I repeatedly got lice from these dingy apartments, but we were so broke we couldn’t afford lice treatment. My mom made my dad siphon gasoline from his old Ford LTD so she could kill the lice in my hair. She used the gas to wash my hair in the courtyard of our apartment complex while people watched out of their apartment windows. They were probably thinking this crazy woman was about to light her kid on fire, but really she was just treating my scalp for lice.

That was my childhood. It’s funny now; it wasn’t so funny then.

Despite all of this, my dad believed that you could do anything you want and become anything you want. Fortunately, I was foolish enough to believe him, and I decided to make something of my life.

My dad also taught me to pay it forward. I was a fat kid growing up, but I started working out in high school and it changed my life. That’s why I decided to be a personal trainer and help people get fit, win back their confidence, increase their self-esteem and live a healthy life.

But my journey to being an entrepreneur was hard. When you become a personal trainer – or a small business owner of any kind – no one shows you how to do sales and marketing to get clients. That meant in addition to being a personal trainer, I was also a cook at Disneyland and a bouncer at a gay bar on the weekends. I’d spend three days a week training people, three days cooking hotdogs, French fries and hamburgers, and two nights breaking up fights between angry skinheads and patrons of the bar.

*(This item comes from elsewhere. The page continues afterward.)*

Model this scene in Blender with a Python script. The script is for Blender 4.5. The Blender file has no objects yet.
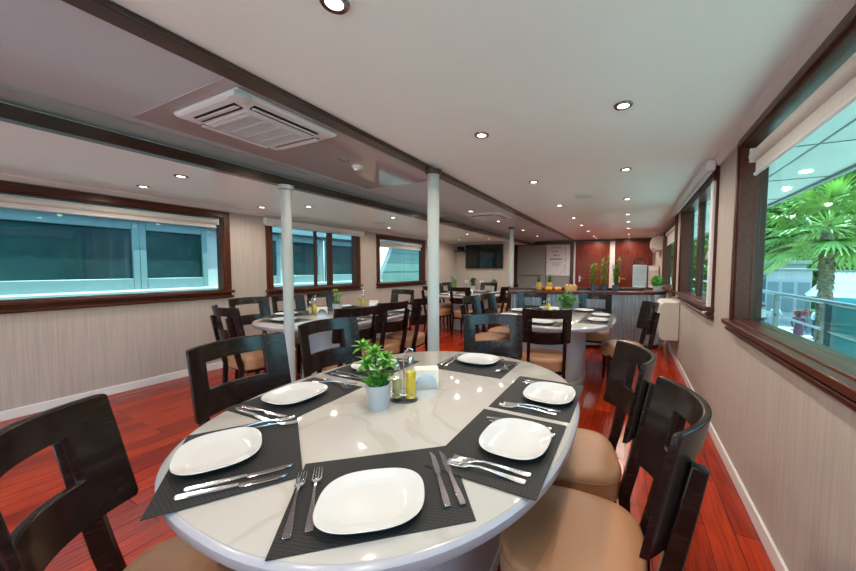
import bpy, bmesh, math, random
from mathutils import Vector, Matrix
random.seed(7)
S = bpy.context.scene
COL = S.collection
PI = math.pi

# ------------------------------------------------------------------ materials
MATS = {}
def _nt(name):
    m = bpy.data.materials.new(name); m.use_nodes = True
    nt = m.node_tree
    b = nt.nodes.get('Principled BSDF')
    MATS[name] = m
    return m, nt, b
def mat(name, col, rough=.5, metal=0., spec=.5, coat=0., noise=0., nscale=8., stretch=(1, 1, 1), bump=0., emit=None, estr=0., sheen=0.):
    m, nt, b = _nt(name)
    b.inputs['Base Color'].default_value = (*col, 1)
    b.inputs['Roughness'].default_value = rough
    b.inputs['Metallic'].default_value = metal
    b.inputs['Specular IOR Level'].default_value = spec
    b.inputs['Coat Weight'].default_value = coat
    b.inputs['Coat Roughness'].default_value = .08
    if emit:
        b.inputs['Emission Color'].default_value = (*emit, 1); b.inputs['Emission Strength'].default_value = estr
    if noise or bump:
        tc = nt.nodes.new('ShaderNodeTexCoord'); mp = nt.nodes.new('ShaderNodeMapping')
        mp.inputs['Scale'].default_value = stretch
        n = nt.nodes.new('ShaderNodeTexNoise'); n.inputs['Scale'].default_value = nscale; n.inputs['Detail'].default_value = 4
        nt.links.new(tc.outputs['Object'], mp.inputs['Vector']); nt.links.new(mp.outputs['Vector'], n.inputs['Vector'])
        if noise:
            r = nt.nodes.new('ShaderNodeValToRGB')
            r.color_ramp.elements[0].position = .3; r.color_ramp.elements[1].position = .7
            r.color_ramp.elements[0].color = (*[c * (1 - noise) for c in col], 1)
            r.color_ramp.elements[1].color = (*[min(1, c * (1 + noise)) for c in col], 1)
            nt.links.new(n.outputs['Fac'], r.inputs['Fac']); nt.links.new(r.outputs['Color'], b.inputs['Base Color'])
        if bump:
            bp = nt.nodes.new('ShaderNodeBump'); bp.inputs['Strength'].default_value = bump; bp.inputs['Distance'].default_value = .004
            nt.links.new(n.outputs['Fac'], bp.inputs['Height']); nt.links.new(bp.outputs['Normal'], b.inputs['Normal'])
    return m
def glass(name, col, refl=.06, ior=1.45):
    m = bpy.data.materials.new(name); m.use_nodes = True; nt = m.node_tree; nt.nodes.clear()
    o = nt.nodes.new('ShaderNodeOutputMaterial'); t = nt.nodes.new('ShaderNodeBsdfTransparent'); g = nt.nodes.new('ShaderNodeBsdfGlossy')
    mx = nt.nodes.new('ShaderNodeMixShader'); f = nt.nodes.new('ShaderNodeMapRange'); lw = nt.nodes.new('ShaderNodeLayerWeight'); lw.inputs['Blend'].default_value = .5
    pw = nt.nodes.new('ShaderNodeMath'); pw.operation = 'POWER'; pw.inputs[1].default_value = 4.; nt.links.new(lw.outputs['Facing'], pw.inputs[0]); nt.links.new(pw.outputs[0], f.inputs['Value'])
    f.inputs['To Min'].default_value = refl * .5; f.inputs['To Max'].default_value = .22
    t.inputs['Color'].default_value = (*col, 1); g.inputs['Roughness'].default_value = .02
    nt.links.new(f.outputs['Result'], mx.inputs['Fac']); nt.links.new(t.outputs['BSDF'], mx.inputs[1]); nt.links.new(g.outputs['BSDF'], mx.inputs[2])
    nt.links.new(mx.outputs['Shader'], o.inputs['Surface']); MATS[name] = m
    return m

def floor_mat():
    m, nt, b = _nt('cherry_boards')
    g = nt.nodes.new('ShaderNodeNewGeometry'); sp = nt.nodes.new('ShaderNodeSeparateXYZ'); cb = nt.nodes.new('ShaderNodeCombineXYZ')
    nt.links.new(g.outputs['Position'], sp.inputs[0]); nt.links.new(sp.outputs['Y'], cb.inputs['X']); nt.links.new(sp.outputs['X'], cb.inputs['Y'])
    br = nt.nodes.new('ShaderNodeTexBrick'); br.offset = .37
    for k, v in (('Scale', 1.), ('Brick Width', 1.25), ('Row Height', .13), ('Mortar Size', .0022), ('Mortar Smooth', .2), ('Bias', 0.)): br.inputs[k].default_value = v
    br.inputs['Color1'].default_value = (.45, .036, .006, 1); br.inputs['Color2'].default_value = (.24, .015, .003, 1); br.inputs['Mortar'].default_value = (.05, .008, .004, 1)
    nt.links.new(cb.outputs[0], br.inputs['Vector'])
    mp = nt.nodes.new('ShaderNodeMapping'); mp.inputs['Scale'].default_value = (1.5, 22, 1); nt.links.new(cb.outputs[0], mp.inputs['Vector'])
    n = nt.nodes.new('ShaderNodeTexNoise'); n.inputs['Scale'].default_value = 2.5; n.inputs['Detail'].default_value = 5; nt.links.new(mp.outputs[0], n.inputs['Vector'])
    r = nt.nodes.new('ShaderNodeValToRGB'); r.color_ramp.elements[0].position = .3; r.color_ramp.elements[1].position = .72
    r.color_ramp.elements[0].color = (.55, .5, .5, 1); r.color_ramp.elements[1].color = (1.15, 1.15, 1.1, 1)
    nt.links.new(n.outputs['Fac'], r.inputs['Fac'])
    mx = nt.nodes.new('ShaderNodeMix'); mx.data_type = 'RGBA'; mx.blend_type = 'MULTIPLY'; mx.inputs[0].default_value = 1
    nt.links.new(br.outputs['Color'], mx.inputs[6]); nt.links.new(r.outputs['Color'], mx.inputs[7]); nt.links.new(mx.outputs[2], b.inputs['Base Color'])
    b.inputs['Roughness'].default_value = .2; b.inputs['Specular IOR Level'].default_value = .22
    return m
def stripe_mat(name, c1, c2, axis, period, rough=.7, bump=.2):
    """woven or striated cloth / paper: fine stripes along one axis, softened by noise"""
    m, nt, b = _nt(name)
    tc = nt.nodes.new('ShaderNodeTexCoord'); mp = nt.nodes.new('ShaderNodeMapping')
    sc = [3., 3., 3.]; sc[axis] = 1. / period
    if name == 'wallpaper': sc = [90, 90, 2.2]
    mp.inputs['Scale'].default_value = sc
    n = nt.nodes.new('ShaderNodeTexNoise'); n.inputs['Scale'].default_value = 1.; n.inputs['Detail'].default_value = 3
    nt.links.new(tc.outputs['Object'], mp.inputs['Vector']); nt.links.new(mp.outputs[0], n.inputs['Vector'])
    r = nt.nodes.new('ShaderNodeValToRGB'); r.color_ramp.elements[0].position = .36; r.color_ramp.elements[1].position = .64
    r.color_ramp.elements[0].color = (*c1, 1); r.color_ramp.elements[1].color = (*c2, 1)
    nt.links.new(n.outputs['Fac'], r.inputs['Fac']); nt.links.new(r.outputs['Color'], b.inputs['Base Color'])
    bp = nt.nodes.new('ShaderNodeBump'); bp.inputs['Strength'].default_value = bump; bp.inputs['Distance'].default_value = .002
    nt.links.new(n.outputs['Fac'], bp.inputs['Height']); nt.links.new(bp.outputs['Normal'], b.inputs['Normal'])
    b.inputs['Roughness'].default_value = rough
    return m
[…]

Then one day I met a client who taught me how a business works. Before long, I owned my first boutique gym. A few years later, I had five gyms, and I eventually sold those to a big fitness corporation. Today, I coach and consult over 100,000 personal trainers worldwide, and I’ve built an international fitness franchise called Fit Body Boot Camp. We have over 400 locations around the world.

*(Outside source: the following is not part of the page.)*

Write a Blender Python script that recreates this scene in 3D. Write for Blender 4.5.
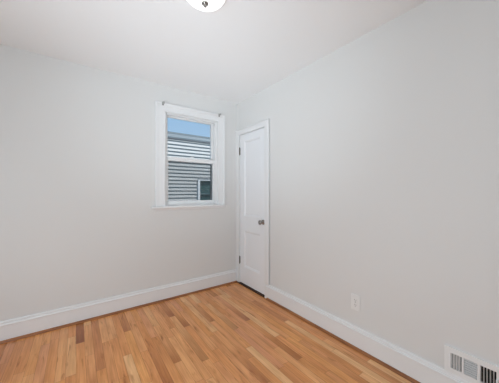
import bpy, bmesh, math, random
from mathutils import Vector, Matrix
random.seed(7)
S = bpy.context.scene
C = S.collection
for o in list(bpy.data.objects):
    bpy.data.objects.remove(o, do_unlink=True)

# ------------------------------------------------------------------ room measures (metres, camera stands over the origin)
XR, YB, H = 1.799, 2.792, 2.44        # right wall, window wall, ceiling
XL, YN = -1.25, -0.95                 # the two walls behind the camera
CAM_H, YAW, F_PX = 1.235, 35.76, 240.9

# ------------------------------------------------------------------ camera, sky, sun, fill, exposure
cam = bpy.data.cameras.new('camera')
cam.sensor_fit = 'HORIZONTAL'; cam.sensor_width = 36.0
cam.lens = 36.0 * F_PX / 499.0
cam.clip_start = 0.02; cam.clip_end = 200
cam_o = bpy.data.objects.new('camera', cam); C.objects.link(cam_o)
cam_o.location = (0, 0, CAM_H); cam_o.rotation_euler = (math.radians(90), 0, math.radians(-YAW))
S.camera = cam_o

w = bpy.data.worlds.new('sky'); S.world = w; w.use_nodes = True
nt = w.node_tree; nt.nodes.clear()
wo = nt.nodes.new('ShaderNodeOutputWorld'); bg = nt.nodes.new('ShaderNodeBackground')
tc = nt.nodes.new('ShaderNodeTexCoord'); sx = nt.nodes.new('ShaderNodeSeparateXYZ'); rp = nt.nodes.new('ShaderNodeValToRGB')
nt.links.new(tc.outputs['Generated'], sx.inputs[0]); nt.links.new(sx.outputs['Z'], rp.inputs[0])
nt.links.new(rp.outputs[0], bg.inputs[0]); nt.links.new(bg.outputs[0], wo.inputs[0])
rp.color_ramp.elements[0].position = 0.0; rp.color_ramp.elements[0].color = (0.50, 0.70, 0.88, 1)
rp.color_ramp.elements[1].position = 0.55; rp.color_ramp.elements[1].color = (0.20, 0.44, 0.78, 1)
bg.inputs[1].default_value = 0.92

sun = bpy.data.lights.new('sun', 'SUN'); sun.energy = 4.6; sun.angle = math.radians(0.6); sun.color = (1, 0.97, 0.93)
sun_o = bpy.data.objects.new('sun', sun); C.objects.link(sun_o)
sun_o.rotation_euler = Vector((-0.30, 0.66, -1.15)).to_track_quat('-Z', 'Y').to_euler()

# area lights added out of view to brighten the room, no real source there
def area_light(name, watts, sx, sy, loc, aim, spread=180):
    l = bpy.data.lights.new(name, 'AREA'); l.shape = 'RECTANGLE'; l.size = sx; l.size_y = sy
    l.energy = watts; l.color = (0.785, 0.905, 0.995); l.spread = math.radians(spread)
    o = bpy.data.objects.new(name, l); C.objects.link(o); o.location = loc
    o.rotation_euler = Vector(aim).to_track_quat('-Z', 'Y').to_euler()
area_light('side_fill', 35.5, 1.2, 1.4, (-1.15, 0.80, 1.10), (0.9, 0.3, 0.10))  # added fill from the side wall
area_light('rear_fill', 5, 2.0, 1.8, (0.10, YN+0.10, 1.25), (0, 1, 0.1))  # added fill from behind the camera
area_light('corner_fill', 5.2, 0.5, 0.5, (-0.80, 0.0, 0.40), (2.15, 2.35, 2.05), 56)  # added fill aimed at the far ceiling corner

LAMP_STRENGTH = 1.3
S.view_settings.view_transform = 'Standard'; S.view_settings.look = 'None'
S.view_settings.gamma = 1.0; S.view_settings.use_curve_mapping = False
S.view_settings.exposure = 0.0

# ------------------------------------------------------------------ helpers
def lin(c):
    return tuple((v/255/12.92 if v/255 <= 0.04045 else ((v/255+0.055)/1.055)**2.4) for v in c) + (1,)

def mat(name, rgb, rough=0.6, metal=0.0, bump=0.0, bscale=60, var=0.0, spec=0.5):
    m = bpy.data.materials.new(name); m.use_nodes = True
    n = m.node_tree; b = n.nodes['Principled BSDF']
    b.inputs['Base Color'].default_value = lin(rgb); b.inputs['Roughness'].default_value = rough
    b.inputs['Metallic'].default_value = metal
    b.inputs['Specular IOR Level'].default_value = spec
    t = n.nodes.new('ShaderNodeTexCoord'); no = n.nodes.new('ShaderNodeTexNoise')
    no.inputs['Scale'].default_value = bscale; no.inputs['Detail'].default_value = 3
    n.links.new(t.outputs['Object'], no.inputs['Vector'])
    if var:
        mx = n.nodes.new('ShaderNodeMix'); mx.data_type = 'RGBA'
        c = lin(rgb)
        mx.inputs[6].default_value = tuple(x*(1-var) for x in c[:3]) + (1,)
        mx.inputs[7].default_value = tuple(min(1, x*(1+var)) for x in c[:3]) + (1,)
        n.links.new(no.outputs['Fac'], mx.inputs[0]); n.links.new(mx.outputs[2], b.inputs['Base Color'])
    if bump:
        bp = n.nodes.new('ShaderNodeBump'); bp.inputs['Strength'].default_value = bump; bp.inputs['Distance'].default_value = 0.002
        n.links.new(no.outputs['Fac'], bp.inputs['Height']); n.links.new(bp.outputs[0], b.inputs['Normal'])
    return m

def obj(name, bm, m, parent=None, bevel=0.0, smooth=False, seg=2):
    bmesh.ops.remove_doubles(bm, verts=bm.verts, dist=1e-6)
    bmesh.ops.recalc_face_normals(bm, faces=bm.faces)
    me = bpy.data.meshes.new(name); bm.to_mesh(me); bm.free()
    me.materials.append(m)
    if smooth:
        for p in me.polygons: p.use_smooth = True
    o = bpy.data.objects.new(name, me); C.objects.link(o)
    if parent: o.parent = parent; o.matrix_parent_inverse = Matrix.Translation(parent.location).inverted()
    if bevel:
        b = o.modifiers.new('bevel', 'BEVEL'); b.width = bevel; b.segments = seg; b.limit_method = 'ANGLE'
    return o

def tag(o, label=None, cat=None, kind=None, group=None):
    if label: o['label'] = label
    if cat: o['category'] = cat
    if kind: o['kind'] = kind
    if group: o['group'] = group
    return o

def empty(name, loc, label, cat, kind=None, group=None):
    o = bpy.data.objects.new(name, None); o.empty_display_size = 0.1; C.objects.link(o); o.location = loc
    return tag(o, label, cat, kind, group)

def box(bm, x0, x1, y0, y1, z0, z1):
    v = [bm.verts.new(p) for p in ((x0,y0,z0),(x1,y0,z0),(x1,y1,z0),(x0,y1,z0),(x0,y0,z1),(x1,y0,z1),(x1,y1,z1),(x0,y1,z1))]
    for f in ((0,3,2,1),(4,5,6,7),(0,1,5,4),(1,2,6,5),(2,3,7,6),(3,0,4,7)): bm.faces.new([v[i] for i in f])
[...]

I am the American dream. I also have something my friend Rob Jaeger called, “The Immigrant Edge.”

Back in 2008, while the world was struggling with the economic crash, my coaching business continued to do well because I ignored the rest of the world and just kept on hustling, filming videos, coaching other trainers, and making a difference even when so many other people had given up.

I simply shut out the outside world. I don’t believe anyone should tell me how to live my life, how my economy should be, or how my mind-set should be. The Immigrant Edge drove me to launch my franchise, Fit Body Boot Camp, in the middle of the recession.

The Immigrant Edge brings a different work ethic and success mind-set than the average person. A person with it never gives up. They have no quit in them. They know how to hustle and do the work without crying about it. They also know how to save money, and they take personal responsibility of their household and their families.

It didn’t matter to me how bad things were in America during the recession of 2008 because I had seen things so much worse in communist Russia. I know what being broke is. I know what it’s like to wait in line for hours a time to get moldy bread and cheese in Armenia.

I remember one time when the KGB barged into our house looking for evidence that my dad, a tailor, had been making suits and selling them on the side for a profit. That’s a no-no. You could not make money in communist Russia. Everybody worked for ‘the man.’

That doesn’t happen in America, and so even in the worst-case scenario here in America, all I see is opportunity. That’s the Immigrant Edge. It’s seeing opportunity in every circumstance, having a strong work ethic, and hustling hard to achieve your dreams.

I’ve made it my mission to share the Immigrant Edge with everyone I come across, whether I’m speaking on a stage to a thousand people, sitting in a room with 25 people in my coaching programs, or if I’m doing one-on-one private consulting. I want to instill this mindset because it gives everybody who uses it an advantage over the competition.

It worked for me, and the Immigrant Edge will work for you, too.